start DATA LINES
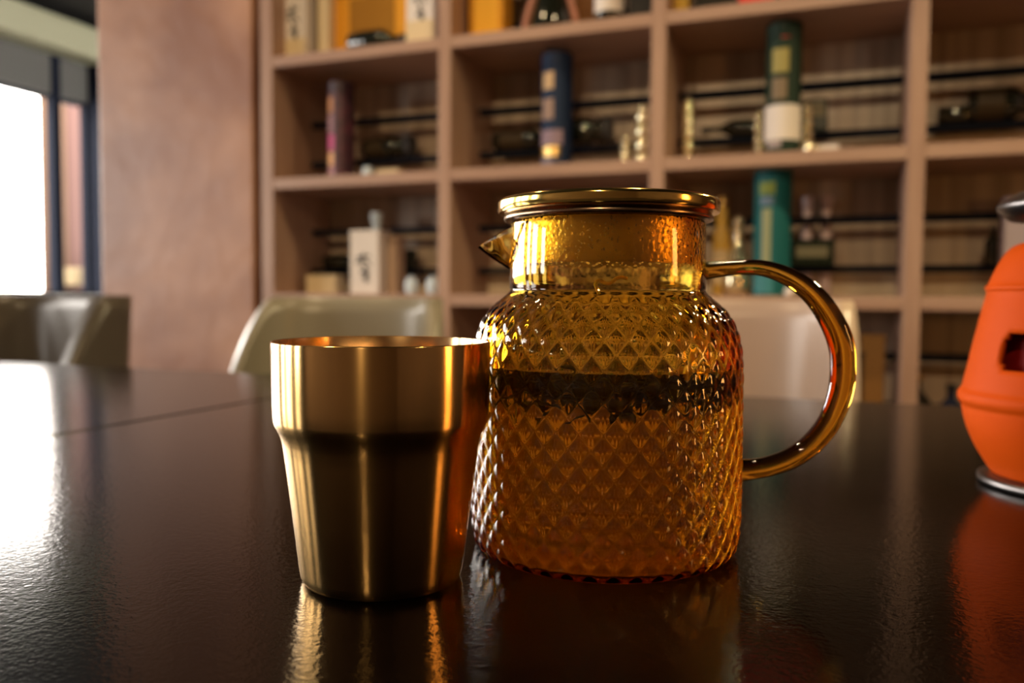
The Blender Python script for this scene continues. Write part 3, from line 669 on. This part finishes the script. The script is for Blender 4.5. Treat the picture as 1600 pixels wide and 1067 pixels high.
M_leaf = mat('tea_leaf', (0.030, 0.030, 0.006), 0.5, noise=(120, (0.10, 0.085, 0.015)))
bm = bmesh.new(); k = 0
while k < 620:
    a = random.uniform(0, 2 * pi); r = 0.0490 * sqrt(random.uniform(0.05, 1)); d = abs(random.gauss(0, 0.0060)) 
    L_ = random.uniform(0.007, 0.017)
    if d > 0.017: continue
    rr = min(r, 0.0525 - L_ * 0.55) if random.random() < 0.4 else r
    yaw = a + pi / 2 + random.gauss(0, 0.45) if rr > 0.044 else random.uniform(0, 2 * pi)
    if rr > 0.042: L_ *= 0.75; rr = min(rr, 0.0492)
    leaf(bm, Vector((rr * cos(a), rr * sin(a), LVL - 0.0028 - d)), L_, random.uniform(0.0014, 0.0042), yaw, random.gauss(0, 0.18), random.uniform(-3, 3), random.uniform(-0.8, 0.8)); k += 1
tl = link('tea_leaves', bm, M_leaf, None, True, loc=(PX, PY, T)); tag(tl, 'dark green brewed tea leaves floating in a dense layer in the teapot', 'tea leaves', None, 'stuff')
# pale foam and petals at the surface, right side
M_petal = mat('tea_petal', (0.95, 0.62, 0.14), 0.5, Subsurface_Weight=0.2)
bm = bmesh.new()
for i in range(70):
    a = radians(random.uniform(-75, 5)); r = random.uniform(0.042, 0.0500)
    bmesh.ops.create_icosphere(bm, subdivisions=1, radius=random.uniform(0.0006, 0.0014), matrix=Matrix.Translation((r * cos(a), r * sin(a), LVL + random.uniform(-0.0012, 0.0004))) @ Matrix.Diagonal((1.2, 1.2, 0.7, 1)))
tg_ = link('tea_foam', bm, M_petal, None, True, loc=(PX, PY, T)); tag(tg_, 'pale golden tea froth along the surface at the right side of the teapot', 'froth', None, 'stuff')
# stray strands clinging inside
def strand(pts, r, label, name='tea_strand'):
    o = link(name, tube(spline(pts, 6), r, 8), M_petal, None, True, loc=(PX, PY, T)); tag(o, label, 'tea leaf'); return o
def wallpt(px, y, R):            # point on the inner glass wall seen at that place
    x = (px - 947) / 3950.0; return (x, -sqrt(max(0, R * R - x * x)), 0.1027 - (y - 468) / 4150.0)
strand([wallpt(x_, y_, 0.0384) for x_, y_ in ((919, 462), (917, 452), (914, 442), (920, 437), (928, 441), (936, 440), (944, 434), (952, 432), (960, 434))], 0.0007, 'golden curled tea strand clinging inside the teapot neck')
strand([wallpt(x_, y_, 0.046) for x_, y_ in ((843, 476), (848, 486), (842, 490), (837, 485), (841, 480))], 0.0009, 'small golden tea petal clinging inside the shoulder of the teapot')
strand([wallpt(x_, y_, 0.0515) for x_, y_ in ((1041, 586), (1045, 568), (1053, 552), (1061, 536))], 0.0008, 'straight golden tea stalk sticking up from the tea surface')
# ------------------------------------------------------------------ orange lantern at the right edge
M_or = mat('orange_enamel', (0.58, 0.070, 0.0010), 0.6, Specular_IOR_Level=0.1, bump=(300, 0.05, 0.0005))
M_or_in = mat('red_inside', (0.25, 0.004, 0.002), 0.5)
M_gun = mat('grey_metal', (0.16, 0.15, 0.15), 0.35, 1.0)
LX, LY = px_loc(1700, 0.468)
lan = empty('lantern', (LX, LY, T)); tag(lan, 'orange metal lantern with a rounded slot at the right edge', 'lantern')
lprof = [(0.0445, 0.0062), (0.0464, 0.0085), (0.0505, 0.0150), (0.0546, 0.0224), (0.0585, 0.0320), (0.0606, 0.0406), (0.0612, 0.0440), (0.0628, 0.0465), (0.0634, 0.0490), (0.0630, 0.0515), (0.0612, 0.0540), (0.0604, 0.0580), (0.0585, 0.0667), (0.0566, 0.0770), (0.0546, 0.0866), (0.0520, 0.0990), (0.0500, 0.1080), (0.0508, 0.1098), (0.0508, 0.1115), (0.0494, 0.1130), (0.0470, 0.1190), (0.0446, 0.1245), (0.0415, 0.1300), (0.037, 0.1345), (0.031, 0.1365), (0.026, 0.137)]
lprof = spline(lprof, 3)
bm = bmesh.new(); LS = 144; orings = []
SLOTC = pi + radians(37)         # slot centre direction (towards camera left)
for r, z in lprof: orings.append([bm.verts.new((r * cos(2 * pi * k / LS), r * sin(2 * pi * k / LS), z)) for k in range(LS)])
for i in range(len(orings) - 1):
    zc = (lprof[i][1] + lprof[i + 1][1]) / 2
    for k in range(LS):
        a = 2 * pi * (k + 0.5) / LS; k2 = (k + 1) % LS
        hit = False
        for c_ in (SLOTC, SLOTC + radians(120), SLOTC + radians(240)):
            da = (a - c_ + pi) % (2 * pi) - pi
            x_ = abs(da) * 0.056; z_ = abs(zc - 0.0755)
            hw, hh, cr = 0.023, 0.0100, 0.005
            qx, qz = max(0, x_ - (hw - cr)), max(0, z_ - (hh - cr))
            if math.hypot(qx, qz) < cr: hit = True
        if hit: continue
        bm.faces.new((orings[i][k], orings[i][k2], orings[i + 1][k2], orings[i + 1][k]))
o = link('shell', bm, [M_or], lan, True)
sm = o.modifiers.new('thickness', 'SOLIDIFY'); sm.thickness = 0.0028; sm.offset = -1
link('liner', lathe([(0, 0.012), (0.040, 0.012), (0.046, 0.03), (0.047, 0.06), (0.042, 0.10), (0.030, 0.128), (0, 0.13)], 48), M_or_in, lan, True)
link('base_ring', lathe([(0.043, 0.0), (0.050, 0.0), (0.0518, 0.0012), (0.0518, 0.0042), (0.0500, 0.0052), (0.0455, 0.0062), (0.040, 0.0066), (0, 0.0066)], 64), M_gun, lan, True)
link('neck', lathe([(0.030, 0.136), (0.027, 0.140), (0.027, 0.149), (0.0, 0.149)], 48), M_gun, lan, True)
link('cap', lathe([(0.027, 0.147), (0.040, 0.149), (0.0462, 0.1545), (0.0465, 0.1570), (0.0440, 0.1590), (0.036, 0.164), (0.020, 0.168), (0.0, 0.169)], 64), M_gun, lan, True)

# heights measured once more against the camera: stretch the standing pieces slightly
for o_ in (pot, tea, tl, tg_): o_.scale.z = 1.013
for o_ in C.objects:
    if o_.name.startswith('tea_strand'): o_.scale.z = 1.013
cup.scale.z = 1.026; lan.scale.z = 1.015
end DATA LINES
### [GIVEN PROBLEM]
Transcribe the material exactly, keeping every word and none of the pictures.

### [RESPONSE TO THIS TASK]
The Blender Python script for this scene continues. Write part 3, from line 669 on. This part finishes the script. The script is for Blender 4.5. Treat the picture as 1600 pixels wide and 1067 pixels high.
M_leaf = mat('tea_leaf', (0.030, 0.030, 0.006), 0.5, noise=(120, (0.10, 0.085, 0.015)))
bm = bmesh.new(); k = 0
while k < 620:
    a = random.uniform(0, 2 * pi); r = 0.0490 * sqrt(random.uniform(0.05, 1)); d = abs(random.gauss(0, 0.0060)) 
    L_ = random.uniform(0.007, 0.017)
    if d > 0.017: continue
    rr = min(r, 0.0525 - L_ * 0.55) if random.random() < 0.4 else r
    yaw = a + pi / 2 + random.gauss(0, 0.45) if rr > 0.044 else random.uniform(0, 2 * pi)
    if rr > 0.042: L_ *= 0.75; rr = min(rr, 0.0492)
    leaf(bm, Vector((rr * cos(a), rr * sin(a), LVL - 0.0028 - d)), L_, random.uniform(0.0014, 0.0042), yaw, random.gauss(0, 0.18), random.uniform(-3, 3), random.uniform(-0.8, 0.8)); k += 1
tl = link('tea_leaves', bm, M_leaf, None, True, loc=(PX, PY, T)); tag(tl, 'dark green brewed tea leaves floating in a dense layer in the teapot', 'tea leaves', None, 'stuff')
# pale foam and petals at the surface, right side
M_petal = mat('tea_petal', (0.95, 0.62, 0.14), 0.5, Subsurface_Weight=0.2)
bm = bmesh.new()
for i in range(70):
    a = radians(random.uniform(-75, 5)); r = random.uniform(0.042, 0.0500)
    bmesh.ops.create_icosphere(bm, subdivisions=1, radius=random.uniform(0.0006, 0.0014), matrix=Matrix.Translation((r * cos(a), r * sin(a), LVL + random.uniform(-0.0012, 0.0004))) @ Matrix.Diagonal((1.2, 1.2, 0.7, 1)))
tg_ = link('tea_foam', bm, M_petal, None, True, loc=(PX, PY, T)); tag(tg_, 'pale golden tea froth along the surface at the right side of the teapot', 'froth', None, 'stuff')
# stray strands clinging inside
def strand(pts, r, label, name='tea_strand'):
    o = link(name, tube(spline(pts, 6), r, 8), M_petal, None, True, loc=(PX, PY, T)); tag(o, label, 'tea leaf'); return o
def wallpt(px, y, R):            # point on the inner glass wall seen at that place
    x = (px - 947) / 3950.0; return (x, -sqrt(max(0, R * R - x * x)), 0.1027 - (y - 468) / 4150.0)
strand([wallpt(x_, y_, 0.0384) for x_, y_ in ((919, 462), (917, 452), (914, 442), (920, 437), (928, 441), (936, 440), (944, 434), (952, 432), (960, 434))], 0.0007, 'golden curled tea strand clinging inside the teapot neck')
strand([wallpt(x_, y_, 0.046) for x_, y_ in ((843, 476), (848, 486), (842, 490), (837, 485), (841, 480))], 0.0009, 'small golden tea petal clinging inside the shoulder of the teapot')
strand([wallpt(x_, y_, 0.0515) for x_, y_ in ((1041, 586), (1045, 568), (1053, 552), (1061, 536))], 0.0008, 'straight golden tea stalk sticking up from the tea surface')
# ------------------------------------------------------------------ orange lantern at the right edge
M_or = mat('orange_enamel', (0.58, 0.070, 0.0010), 0.6, Specular_IOR_Level=0.1, bump=(300, 0.05, 0.0005))
M_or_in = mat('red_inside', (0.25, 0.004, 0.002), 0.5)
M_gun = mat('grey_metal', (0.16, 0.15, 0.15), 0.35, 1.0)
LX, LY = px_loc(1700, 0.468)
lan = empty('lantern', (LX, LY, T)); tag(lan, 'orange metal lantern with a rounded slot at the right edge', 'lantern')
lprof = [(0.0445, 0.0062), (0.0464, 0.0085), (0.0505, 0.0150), (0.0546, 0.0224), (0.0585, 0.0320), (0.0606, 0.0406), (0.0612, 0.0440), (0.0628, 0.0465), (0.0634, 0.0490), (0.0630, 0.0515), (0.0612, 0.0540), (0.0604, 0.0580), (0.0585, 0.0667), (0.0566, 0.0770), (0.0546, 0.0866), (0.0520, 0.0990), (0.0500, 0.1080), (0.0508, 0.1098), (0.0508, 0.1115), (0.0494, 0.1130), (0.0470, 0.1190), (0.0446, 0.1245), (0.0415, 0.1300), (0.037, 0.1345), (0.031, 0.1365), (0.026, 0.137)]
lprof = spline(lprof, 3)
bm = bmesh.new(); LS = 144; orings = []
SLOTC = pi + radians(37)         # slot centre direction (towards camera left)
for r, z in lprof: orings.append([bm.verts.new((r * cos(2 * pi * k / LS), r * sin(2 * pi * k / LS), z)) for k in range(LS)])
for i in range(len(orings) - 1):
    zc = (lprof[i][1] + lprof[i + 1][1]) / 2
    for k in range(LS):
        a = 2 * pi * (k + 0.5) / LS; k2 = (k + 1) % LS
        hit = False
        for c_ in (SLOTC, SLOTC + radians(120), SLOTC + radians(240)):
            da = (a - c_ + pi) % (2 * pi) - pi
            x_ = abs(da) * 0.056; z_ = abs(zc - 0.0755)
            hw, hh, cr = 0.023, 0.0100, 0.005
            qx, qz = max(0, x_ - (hw - cr)), max(0, z_ - (hh - cr))
            if math.hypot(qx, qz) < cr: hit = True
        if hit: continue
        bm.faces.new((orings[i][k], orings[i][k2], orings[i + 1][k2], orings[i + 1][k]))
o = link('shell', bm, [M_or], lan, True)
sm = o.modifiers.new('thickness', 'SOLIDIFY'); sm.thickness = 0.0028; sm.offset = -1
link('liner', lathe([(0, 0.012), (0.040, 0.012), (0.046, 0.03), (0.047, 0.06), (0.042, 0.10), (0.030, 0.128), (0, 0.13)], 48), M_or_in, lan, True)
link('base_ring', lathe([(0.043, 0.0), (0.050, 0.0), (0.0518, 0.0012), (0.0518, 0.0042), (0.0500, 0.0052), (0.0455, 0.0062), (0.040, 0.0066), (0, 0.0066)], 64), M_gun, lan, True)
link('neck', lathe([(0.030, 0.136), (0.027, 0.140), (0.027, 0.149), (0.0, 0.149)], 48), M_gun, lan, True)
link('cap', lathe([(0.027, 0.147), (0.040, 0.149), (0.0462, 0.1545), (0.0465, 0.1570), (0.0440, 0.1590), (0.036, 0.164), (0.020, 0.168), (0.0, 0.169)], 64), M_gun, lan, True)

# heights measured once more against the camera: stretch the standing pieces slightly
for o_ in (pot, tea, tl, tg_): o_.scale.z = 1.013
for o_ in C.objects:
    if o_.name.startswith('tea_strand'): o_.scale.z = 1.013
cup.scale.z = 1.026; lan.scale.z = 1.015